Entries with scene source code
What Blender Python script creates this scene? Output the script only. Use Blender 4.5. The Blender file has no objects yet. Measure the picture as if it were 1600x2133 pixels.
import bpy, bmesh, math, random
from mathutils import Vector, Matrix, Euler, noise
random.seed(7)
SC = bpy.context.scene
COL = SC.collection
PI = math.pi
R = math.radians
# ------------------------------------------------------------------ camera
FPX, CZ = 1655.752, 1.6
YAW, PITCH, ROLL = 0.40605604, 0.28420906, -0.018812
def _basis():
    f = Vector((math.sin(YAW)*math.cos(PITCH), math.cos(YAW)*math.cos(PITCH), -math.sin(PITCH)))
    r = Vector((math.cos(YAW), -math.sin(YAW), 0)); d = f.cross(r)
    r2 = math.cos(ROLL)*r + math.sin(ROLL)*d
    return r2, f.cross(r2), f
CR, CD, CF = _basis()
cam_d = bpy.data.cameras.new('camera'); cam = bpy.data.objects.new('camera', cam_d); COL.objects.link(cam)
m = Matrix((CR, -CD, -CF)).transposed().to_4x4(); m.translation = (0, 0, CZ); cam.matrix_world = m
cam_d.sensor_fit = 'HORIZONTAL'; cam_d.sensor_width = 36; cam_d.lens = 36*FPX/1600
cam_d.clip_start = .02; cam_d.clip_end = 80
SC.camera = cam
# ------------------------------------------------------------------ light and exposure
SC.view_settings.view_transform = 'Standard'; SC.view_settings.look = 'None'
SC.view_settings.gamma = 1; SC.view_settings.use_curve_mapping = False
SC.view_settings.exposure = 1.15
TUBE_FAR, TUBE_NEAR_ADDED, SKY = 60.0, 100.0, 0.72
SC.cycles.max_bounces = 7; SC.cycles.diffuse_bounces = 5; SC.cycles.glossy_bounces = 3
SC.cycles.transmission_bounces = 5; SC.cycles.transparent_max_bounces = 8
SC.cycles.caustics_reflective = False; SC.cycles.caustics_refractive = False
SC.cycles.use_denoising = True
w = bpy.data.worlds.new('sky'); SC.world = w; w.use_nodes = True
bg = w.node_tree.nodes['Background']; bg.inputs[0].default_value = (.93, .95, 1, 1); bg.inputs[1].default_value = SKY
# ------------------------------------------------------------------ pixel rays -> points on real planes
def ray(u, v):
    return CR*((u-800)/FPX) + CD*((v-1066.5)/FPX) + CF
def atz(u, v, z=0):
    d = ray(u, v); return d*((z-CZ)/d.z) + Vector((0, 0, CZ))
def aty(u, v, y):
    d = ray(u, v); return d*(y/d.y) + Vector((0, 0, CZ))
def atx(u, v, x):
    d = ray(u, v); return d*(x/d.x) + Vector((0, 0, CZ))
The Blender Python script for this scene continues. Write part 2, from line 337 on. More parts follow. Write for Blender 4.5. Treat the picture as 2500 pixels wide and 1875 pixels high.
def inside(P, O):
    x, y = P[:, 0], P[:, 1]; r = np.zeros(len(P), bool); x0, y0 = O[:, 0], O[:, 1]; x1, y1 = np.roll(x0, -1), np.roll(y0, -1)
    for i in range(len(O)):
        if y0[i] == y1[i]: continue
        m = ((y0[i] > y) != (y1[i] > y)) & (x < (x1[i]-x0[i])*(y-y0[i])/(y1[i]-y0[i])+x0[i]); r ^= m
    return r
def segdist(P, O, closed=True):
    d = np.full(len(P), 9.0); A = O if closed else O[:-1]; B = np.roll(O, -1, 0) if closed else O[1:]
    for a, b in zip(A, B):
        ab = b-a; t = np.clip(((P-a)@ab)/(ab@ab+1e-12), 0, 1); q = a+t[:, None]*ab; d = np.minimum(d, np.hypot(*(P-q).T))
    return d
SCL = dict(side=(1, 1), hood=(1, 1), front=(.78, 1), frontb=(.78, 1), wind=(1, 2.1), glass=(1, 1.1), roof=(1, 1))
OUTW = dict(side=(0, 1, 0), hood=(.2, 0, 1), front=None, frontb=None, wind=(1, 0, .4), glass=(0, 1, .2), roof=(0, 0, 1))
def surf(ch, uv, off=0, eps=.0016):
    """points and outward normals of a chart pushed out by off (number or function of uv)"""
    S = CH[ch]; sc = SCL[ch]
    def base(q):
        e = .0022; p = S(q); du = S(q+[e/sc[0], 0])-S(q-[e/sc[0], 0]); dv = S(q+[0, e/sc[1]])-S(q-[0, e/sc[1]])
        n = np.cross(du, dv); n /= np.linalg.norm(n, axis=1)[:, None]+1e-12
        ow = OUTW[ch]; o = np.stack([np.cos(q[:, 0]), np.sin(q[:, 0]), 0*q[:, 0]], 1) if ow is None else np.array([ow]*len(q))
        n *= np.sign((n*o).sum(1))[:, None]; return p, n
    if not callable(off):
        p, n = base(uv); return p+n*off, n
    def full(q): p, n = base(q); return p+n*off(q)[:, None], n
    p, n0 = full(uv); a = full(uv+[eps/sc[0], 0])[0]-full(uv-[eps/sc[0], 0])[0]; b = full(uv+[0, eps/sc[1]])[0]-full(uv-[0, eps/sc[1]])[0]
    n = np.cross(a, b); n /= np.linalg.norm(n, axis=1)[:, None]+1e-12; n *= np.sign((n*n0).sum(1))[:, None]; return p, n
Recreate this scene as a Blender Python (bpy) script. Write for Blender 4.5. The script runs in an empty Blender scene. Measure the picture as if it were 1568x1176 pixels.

WRITTEN INSTRUCTION » Select and copy every line of the material that holds the string "from".

RESULT OF THIS EXERCISE »
from mathutils import Vector, Matrix, Euler, noise
The Blender Python script for this scene continues. Write part 2, from line 337 on. More parts follow. Write for Blender 4.5. Treat the picture as 2500 pixels wide and 1875 pixels high.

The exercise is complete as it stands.